Problem statement
Give back, unchanged, the line with "Write part 2", the line with "self.v, self.f, self.t, self.smooth", and every line between them, and no other line.

─── Extracted data ───

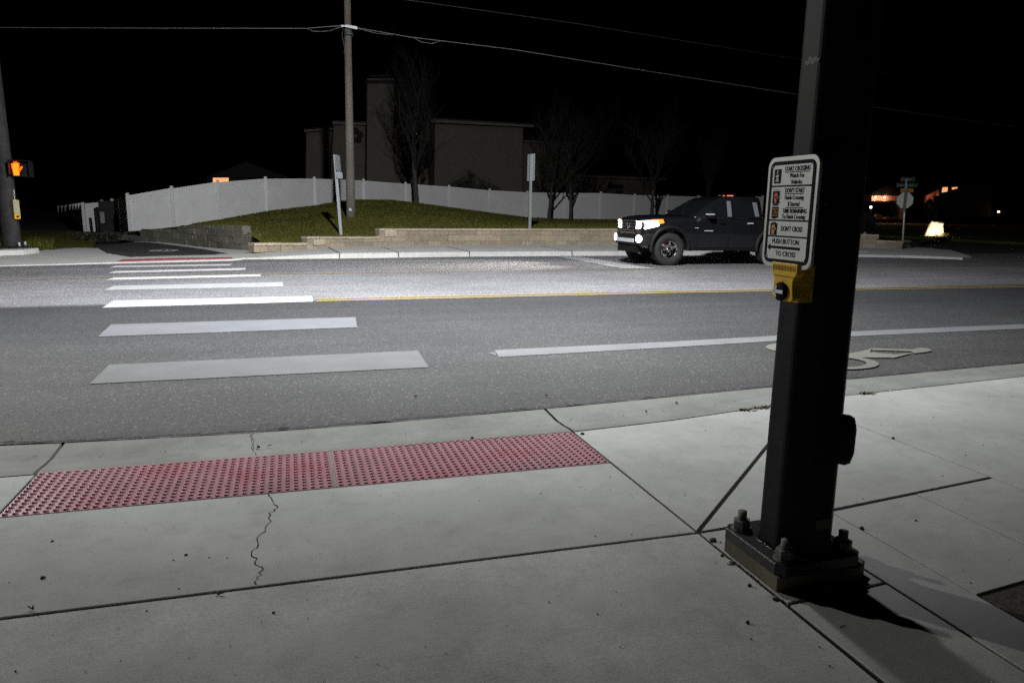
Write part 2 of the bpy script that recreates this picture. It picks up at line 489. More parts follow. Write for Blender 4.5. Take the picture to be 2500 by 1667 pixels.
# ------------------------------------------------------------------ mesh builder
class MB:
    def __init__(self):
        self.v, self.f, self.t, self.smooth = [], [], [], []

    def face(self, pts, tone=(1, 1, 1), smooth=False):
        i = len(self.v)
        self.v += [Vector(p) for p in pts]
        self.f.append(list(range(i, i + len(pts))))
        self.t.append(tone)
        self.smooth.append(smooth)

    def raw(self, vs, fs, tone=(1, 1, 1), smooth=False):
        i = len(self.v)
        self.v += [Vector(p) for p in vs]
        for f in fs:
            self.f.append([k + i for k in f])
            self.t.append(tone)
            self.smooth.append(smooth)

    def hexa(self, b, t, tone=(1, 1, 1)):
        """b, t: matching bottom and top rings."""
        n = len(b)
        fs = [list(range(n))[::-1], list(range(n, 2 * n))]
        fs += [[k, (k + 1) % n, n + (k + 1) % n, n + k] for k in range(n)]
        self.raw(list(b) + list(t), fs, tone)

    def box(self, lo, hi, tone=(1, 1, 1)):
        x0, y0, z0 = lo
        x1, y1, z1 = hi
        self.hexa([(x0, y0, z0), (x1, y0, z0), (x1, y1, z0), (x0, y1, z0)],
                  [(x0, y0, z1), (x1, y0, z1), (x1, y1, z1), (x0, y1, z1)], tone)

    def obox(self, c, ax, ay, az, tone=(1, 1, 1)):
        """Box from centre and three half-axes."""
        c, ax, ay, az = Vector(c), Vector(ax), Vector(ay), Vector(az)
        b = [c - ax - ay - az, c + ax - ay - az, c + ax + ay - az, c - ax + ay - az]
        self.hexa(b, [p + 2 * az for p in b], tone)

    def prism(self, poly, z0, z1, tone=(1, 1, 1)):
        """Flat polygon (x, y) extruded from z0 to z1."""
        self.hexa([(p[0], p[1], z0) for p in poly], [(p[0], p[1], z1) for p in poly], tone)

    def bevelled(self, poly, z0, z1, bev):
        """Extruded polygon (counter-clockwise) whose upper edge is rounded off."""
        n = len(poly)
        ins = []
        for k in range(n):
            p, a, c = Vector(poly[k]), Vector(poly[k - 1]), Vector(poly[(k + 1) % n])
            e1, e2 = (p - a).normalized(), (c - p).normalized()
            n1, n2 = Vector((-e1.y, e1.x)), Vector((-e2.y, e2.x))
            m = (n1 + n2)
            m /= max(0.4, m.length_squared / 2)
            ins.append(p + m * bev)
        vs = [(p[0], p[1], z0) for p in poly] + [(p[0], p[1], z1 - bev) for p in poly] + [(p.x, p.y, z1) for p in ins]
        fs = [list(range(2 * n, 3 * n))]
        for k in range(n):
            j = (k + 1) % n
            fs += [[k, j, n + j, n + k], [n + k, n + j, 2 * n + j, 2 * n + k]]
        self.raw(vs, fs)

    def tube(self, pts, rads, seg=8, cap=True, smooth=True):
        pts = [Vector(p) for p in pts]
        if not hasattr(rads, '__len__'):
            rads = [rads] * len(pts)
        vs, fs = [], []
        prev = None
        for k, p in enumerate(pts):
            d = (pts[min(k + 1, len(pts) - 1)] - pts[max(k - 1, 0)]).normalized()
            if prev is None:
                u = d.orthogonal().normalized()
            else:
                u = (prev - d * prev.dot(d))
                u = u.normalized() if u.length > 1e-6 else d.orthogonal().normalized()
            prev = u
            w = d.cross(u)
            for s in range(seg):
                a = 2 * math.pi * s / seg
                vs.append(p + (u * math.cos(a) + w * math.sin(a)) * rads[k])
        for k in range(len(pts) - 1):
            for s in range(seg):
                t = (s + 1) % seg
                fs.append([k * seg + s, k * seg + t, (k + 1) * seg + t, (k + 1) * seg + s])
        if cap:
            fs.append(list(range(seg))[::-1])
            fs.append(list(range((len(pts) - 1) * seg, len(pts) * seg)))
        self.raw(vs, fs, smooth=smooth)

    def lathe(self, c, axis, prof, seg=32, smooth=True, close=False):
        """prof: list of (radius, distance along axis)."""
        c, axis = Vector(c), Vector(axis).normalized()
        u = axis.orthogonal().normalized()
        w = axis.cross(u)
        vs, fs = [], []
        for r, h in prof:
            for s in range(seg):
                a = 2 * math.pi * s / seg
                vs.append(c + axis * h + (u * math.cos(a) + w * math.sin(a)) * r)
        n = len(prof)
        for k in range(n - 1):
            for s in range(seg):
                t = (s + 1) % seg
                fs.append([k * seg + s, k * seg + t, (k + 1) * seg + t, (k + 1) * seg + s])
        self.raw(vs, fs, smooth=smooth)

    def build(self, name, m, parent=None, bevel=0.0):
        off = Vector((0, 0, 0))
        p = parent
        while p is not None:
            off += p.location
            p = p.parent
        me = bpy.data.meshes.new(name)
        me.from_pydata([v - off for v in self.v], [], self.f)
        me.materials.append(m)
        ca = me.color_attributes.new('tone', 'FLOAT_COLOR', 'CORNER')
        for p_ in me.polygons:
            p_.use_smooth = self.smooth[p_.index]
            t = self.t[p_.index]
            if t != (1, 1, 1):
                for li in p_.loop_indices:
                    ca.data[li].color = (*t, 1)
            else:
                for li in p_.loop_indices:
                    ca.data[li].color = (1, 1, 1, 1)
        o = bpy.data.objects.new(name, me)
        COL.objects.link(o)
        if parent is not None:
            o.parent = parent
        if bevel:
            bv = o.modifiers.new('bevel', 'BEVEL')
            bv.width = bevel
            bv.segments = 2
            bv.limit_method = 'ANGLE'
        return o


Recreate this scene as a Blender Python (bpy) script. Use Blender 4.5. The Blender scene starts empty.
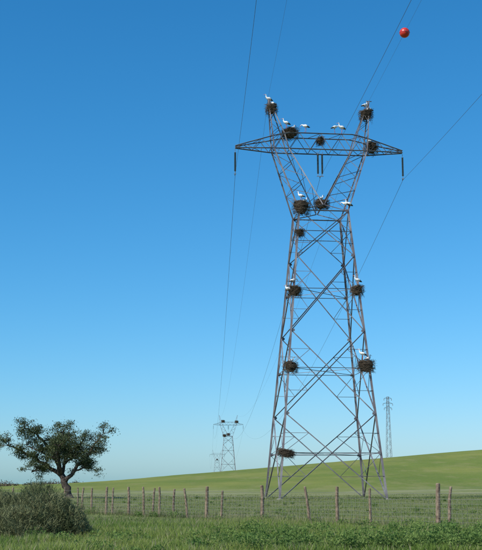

───
─── Extracted data ───

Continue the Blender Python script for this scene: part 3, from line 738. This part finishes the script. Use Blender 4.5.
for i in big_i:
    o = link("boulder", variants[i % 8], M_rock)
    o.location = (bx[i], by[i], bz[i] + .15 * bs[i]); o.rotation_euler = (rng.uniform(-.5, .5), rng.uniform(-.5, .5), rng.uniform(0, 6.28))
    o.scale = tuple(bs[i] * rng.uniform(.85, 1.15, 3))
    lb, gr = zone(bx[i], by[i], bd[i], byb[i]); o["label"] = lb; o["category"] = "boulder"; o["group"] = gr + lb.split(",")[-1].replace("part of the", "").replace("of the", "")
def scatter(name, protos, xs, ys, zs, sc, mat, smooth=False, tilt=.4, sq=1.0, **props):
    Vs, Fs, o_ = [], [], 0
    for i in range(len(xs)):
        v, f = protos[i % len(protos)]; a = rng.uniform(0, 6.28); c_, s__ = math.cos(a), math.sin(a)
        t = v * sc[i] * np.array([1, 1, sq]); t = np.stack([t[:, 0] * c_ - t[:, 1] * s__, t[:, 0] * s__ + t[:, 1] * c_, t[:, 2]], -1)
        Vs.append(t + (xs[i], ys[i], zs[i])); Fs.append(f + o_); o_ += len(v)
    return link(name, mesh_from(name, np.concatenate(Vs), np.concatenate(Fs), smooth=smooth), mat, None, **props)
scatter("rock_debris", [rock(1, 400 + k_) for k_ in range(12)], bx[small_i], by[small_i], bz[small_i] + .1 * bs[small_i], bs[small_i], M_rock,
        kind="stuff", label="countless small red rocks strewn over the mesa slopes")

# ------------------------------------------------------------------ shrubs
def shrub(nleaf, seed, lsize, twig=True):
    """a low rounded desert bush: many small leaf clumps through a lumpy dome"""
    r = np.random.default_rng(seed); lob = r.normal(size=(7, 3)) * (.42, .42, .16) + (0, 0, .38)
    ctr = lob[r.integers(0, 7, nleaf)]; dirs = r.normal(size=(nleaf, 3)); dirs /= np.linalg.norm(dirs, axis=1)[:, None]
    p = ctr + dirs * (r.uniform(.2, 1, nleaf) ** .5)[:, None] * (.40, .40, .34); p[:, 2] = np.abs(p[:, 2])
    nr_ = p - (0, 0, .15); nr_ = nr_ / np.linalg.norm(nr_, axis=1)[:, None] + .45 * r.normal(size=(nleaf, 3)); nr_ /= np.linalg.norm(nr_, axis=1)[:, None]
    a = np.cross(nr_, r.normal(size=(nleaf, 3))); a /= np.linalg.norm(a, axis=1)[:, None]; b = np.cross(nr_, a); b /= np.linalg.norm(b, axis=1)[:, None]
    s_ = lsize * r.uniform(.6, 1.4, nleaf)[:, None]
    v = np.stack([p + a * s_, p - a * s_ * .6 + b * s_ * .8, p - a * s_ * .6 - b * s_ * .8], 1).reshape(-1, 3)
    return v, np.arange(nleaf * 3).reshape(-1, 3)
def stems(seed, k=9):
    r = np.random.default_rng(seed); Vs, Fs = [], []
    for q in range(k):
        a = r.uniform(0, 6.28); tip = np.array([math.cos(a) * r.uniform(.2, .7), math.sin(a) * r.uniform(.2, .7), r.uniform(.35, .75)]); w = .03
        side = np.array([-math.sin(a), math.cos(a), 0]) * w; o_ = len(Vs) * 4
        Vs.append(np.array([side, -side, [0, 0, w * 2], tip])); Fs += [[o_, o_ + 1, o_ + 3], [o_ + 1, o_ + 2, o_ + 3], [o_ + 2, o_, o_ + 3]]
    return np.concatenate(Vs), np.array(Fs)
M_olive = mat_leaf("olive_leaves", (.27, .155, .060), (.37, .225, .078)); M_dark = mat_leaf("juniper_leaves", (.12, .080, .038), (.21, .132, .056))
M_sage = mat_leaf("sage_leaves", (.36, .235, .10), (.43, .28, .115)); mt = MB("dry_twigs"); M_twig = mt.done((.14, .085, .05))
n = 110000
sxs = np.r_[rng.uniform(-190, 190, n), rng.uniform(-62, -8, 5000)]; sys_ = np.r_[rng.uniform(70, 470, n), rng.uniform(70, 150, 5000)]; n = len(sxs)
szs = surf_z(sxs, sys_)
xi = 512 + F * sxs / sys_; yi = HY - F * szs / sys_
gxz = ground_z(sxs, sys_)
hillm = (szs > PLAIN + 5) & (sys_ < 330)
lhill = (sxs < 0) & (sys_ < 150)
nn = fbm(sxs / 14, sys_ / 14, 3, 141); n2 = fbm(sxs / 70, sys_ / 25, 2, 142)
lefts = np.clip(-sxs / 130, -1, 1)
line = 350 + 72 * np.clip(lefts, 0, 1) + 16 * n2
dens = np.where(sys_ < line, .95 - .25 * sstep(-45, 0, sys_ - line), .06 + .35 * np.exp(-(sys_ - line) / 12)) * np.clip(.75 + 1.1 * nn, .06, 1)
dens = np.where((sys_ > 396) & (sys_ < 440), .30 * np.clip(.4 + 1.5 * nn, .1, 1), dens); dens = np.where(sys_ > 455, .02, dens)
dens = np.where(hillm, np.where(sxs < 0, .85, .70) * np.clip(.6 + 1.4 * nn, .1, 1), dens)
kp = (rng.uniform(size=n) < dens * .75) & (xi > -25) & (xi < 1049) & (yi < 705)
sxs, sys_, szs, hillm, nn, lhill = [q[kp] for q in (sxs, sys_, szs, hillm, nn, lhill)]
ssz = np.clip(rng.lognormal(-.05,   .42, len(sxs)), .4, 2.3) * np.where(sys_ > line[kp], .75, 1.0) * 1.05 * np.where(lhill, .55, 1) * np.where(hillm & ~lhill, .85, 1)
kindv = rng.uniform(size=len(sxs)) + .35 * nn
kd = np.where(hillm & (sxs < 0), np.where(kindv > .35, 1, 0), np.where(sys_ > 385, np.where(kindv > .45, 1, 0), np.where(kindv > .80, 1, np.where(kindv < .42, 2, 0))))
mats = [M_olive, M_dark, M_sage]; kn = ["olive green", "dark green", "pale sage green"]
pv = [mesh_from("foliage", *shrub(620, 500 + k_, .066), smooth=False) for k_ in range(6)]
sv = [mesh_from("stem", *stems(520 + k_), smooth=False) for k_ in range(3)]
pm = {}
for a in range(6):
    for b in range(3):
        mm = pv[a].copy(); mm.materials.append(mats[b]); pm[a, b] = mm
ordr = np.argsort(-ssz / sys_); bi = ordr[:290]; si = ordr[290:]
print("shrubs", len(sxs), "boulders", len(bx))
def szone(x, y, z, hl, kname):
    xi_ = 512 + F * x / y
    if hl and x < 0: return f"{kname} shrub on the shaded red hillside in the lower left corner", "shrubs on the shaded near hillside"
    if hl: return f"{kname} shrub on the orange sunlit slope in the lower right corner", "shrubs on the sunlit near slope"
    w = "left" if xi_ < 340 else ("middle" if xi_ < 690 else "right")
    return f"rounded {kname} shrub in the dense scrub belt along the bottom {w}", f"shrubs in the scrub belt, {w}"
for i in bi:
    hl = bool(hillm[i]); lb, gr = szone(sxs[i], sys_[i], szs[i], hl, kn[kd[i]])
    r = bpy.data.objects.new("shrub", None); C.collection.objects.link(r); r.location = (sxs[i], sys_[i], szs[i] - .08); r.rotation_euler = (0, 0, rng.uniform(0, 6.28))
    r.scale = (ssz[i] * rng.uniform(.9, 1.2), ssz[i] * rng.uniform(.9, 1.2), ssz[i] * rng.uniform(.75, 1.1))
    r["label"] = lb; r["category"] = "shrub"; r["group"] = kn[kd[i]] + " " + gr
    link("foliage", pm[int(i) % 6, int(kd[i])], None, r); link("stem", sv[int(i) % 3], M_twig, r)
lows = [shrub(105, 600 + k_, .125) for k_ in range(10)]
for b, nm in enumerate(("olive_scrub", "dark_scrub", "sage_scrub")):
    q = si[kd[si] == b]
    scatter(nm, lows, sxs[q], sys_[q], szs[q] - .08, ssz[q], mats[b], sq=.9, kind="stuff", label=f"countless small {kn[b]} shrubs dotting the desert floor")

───

Full response
Write part 2 of the bpy script that recreates this picture. It picks up at line 489. More parts follow. Write for Blender 4.5. Take the picture to be 2500 by 1667 pixels.
# ------------------------------------------------------------------ mesh builder
class MB:
    def __init__(self):
        self.v, self.f, self.t, self.smooth = [], [], [], []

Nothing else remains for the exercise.